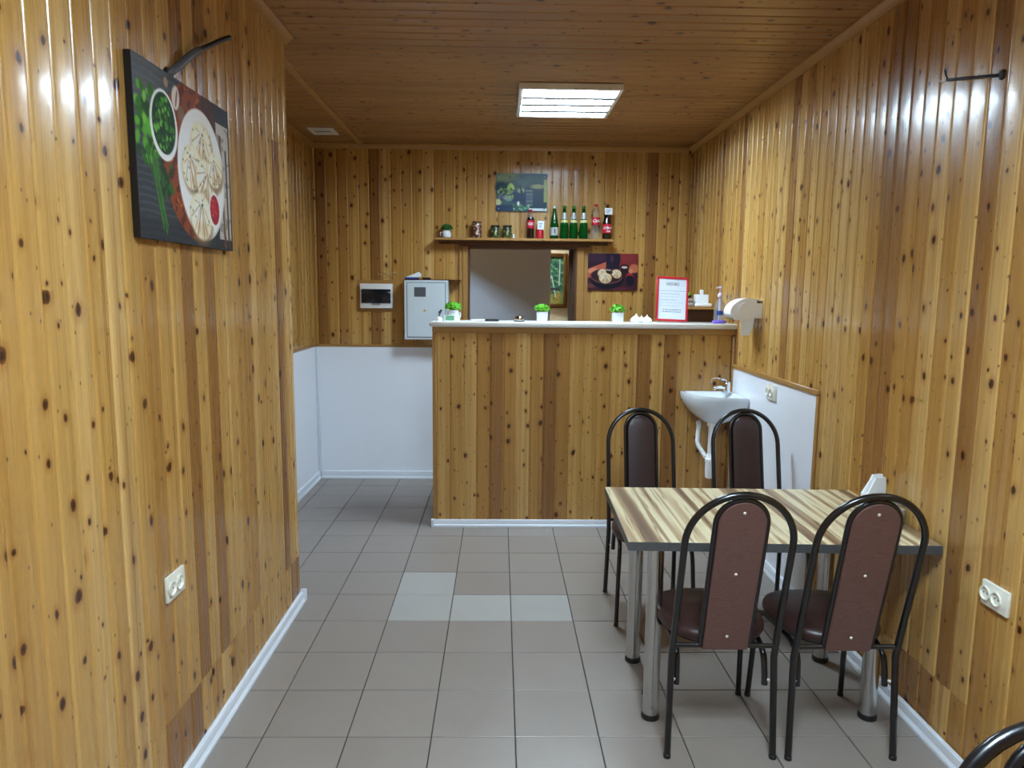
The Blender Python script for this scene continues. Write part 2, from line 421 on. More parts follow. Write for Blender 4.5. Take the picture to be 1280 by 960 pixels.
wall_alc = slab('wall_alcove', MB().box(XA-.1, XA-T_, YE-.01, YB+T_, 0, ZC+.05), 'pine_trim', 'side wall of the passage left of the counter')
wall_front = slab('wall_front', MB().box(XL-.12, XR+.1, YF-.1, YF, 0, ZC+.05), 'front_wall', 'plain wall behind the photographer')
ceiling = slab('ceiling', MB().box(XA-.1, XR+.1, YF-.1, YB+.09, ZC+T_, ZC+.1), 'pine_trim', 'ceiling of pine boards running across the room')

# back wall boards (x from left to right); white panel below 1.115 left of the counter
n = int((XR-XA)/BP)+1
x = XR-n*BP+.0
x = -.544-BP*12
xs = []
while x < XR-.01: xs.append(x); x += BP
for x in xs:
    wd = BP; a = x; bnd = x+BP
    if a < XA: a = XA
    if bnd > XR: bnd = XR
    wd = bnd-a
    if wd < .02: continue
    if bnd <= OX0-.03 or a >= OX1+.05: plank('back', wall_back, a, 1.13, ZC, YB, wid=wd)
    else: plank('back', wall_back, a, OZ1+.055, ZC, YB, wid=wd)
# right wall boards: from back to the front; measured groove at y = 2.254
y = 2.254+BP*math.floor((YB-2.254)/BP)
ytop = YB
ys = [YB]
while y > YF+.05: ys.append(y); y -= BP
JR = {}
for k in range(len(ys)-1):
    a, bnd = ys[k], ys[k+1]; wd = a-bnd
    if wd < .015: continue
    mid = (a+bnd)/2
    if 2.20 < mid < 2.75 or 1.2 < mid < 1.5:
        z = .235+.0*random.random()
        plank('right', wall_right, a, 0, z-.001, XR, wid=wd); plank('right', wall_right, a, z, ZC, XR, wid=wd)
    else: plank('right', wall_right, a, 0, ZC, XR, wid=wd)
# left wall boards: run toward +y
y = 2.022-BP*math.floor((2.022-YF)/BP)
while y < YE-.012:
    bnd = min(y+BP, YE-.010); wd = bnd-y; mid = (y+bnd)/2
    if wd > .015:
        if mid > 3.2:
            plank('left', wall_left, y, 0, .249, XL, wid=wd); plank('left', wall_left, y, .25, 2.234, XL, wid=wd); plank('left', wall_left, y, 2.235, ZC, XL, wid=wd)
        elif mid > 1.92:
            plank('left', wall_left, y, 0, .254, XL, wid=wd); plank('left', wall_left, y, .255, ZC, XL, wid=wd)
        else: plank('left', wall_left, y, 0, ZC, XL, wid=wd)
    y += BP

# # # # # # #

Problem statement. Leave out the pictures and repeat the lines from the start of the material through the line with "across the room')", inclusive.

In response.
The Blender Python script for this scene continues. Write part 2, from line 421 on. More parts follow. Write for Blender 4.5. Take the picture to be 1280 by 960 pixels.
wall_alc = slab('wall_alcove', MB().box(XA-.1, XA-T_, YE-.01, YB+T_, 0, ZC+.05), 'pine_trim', 'side wall of the passage left of the counter')
wall_front = slab('wall_front', MB().box(XL-.12, XR+.1, YF-.1, YF, 0, ZC+.05), 'front_wall', 'plain wall behind the photographer')
ceiling = slab('ceiling', MB().box(XA-.1, XR+.1, YF-.1, YB+.09, ZC+T_, ZC+.1), 'pine_trim', 'ceiling of pine boards running across the room')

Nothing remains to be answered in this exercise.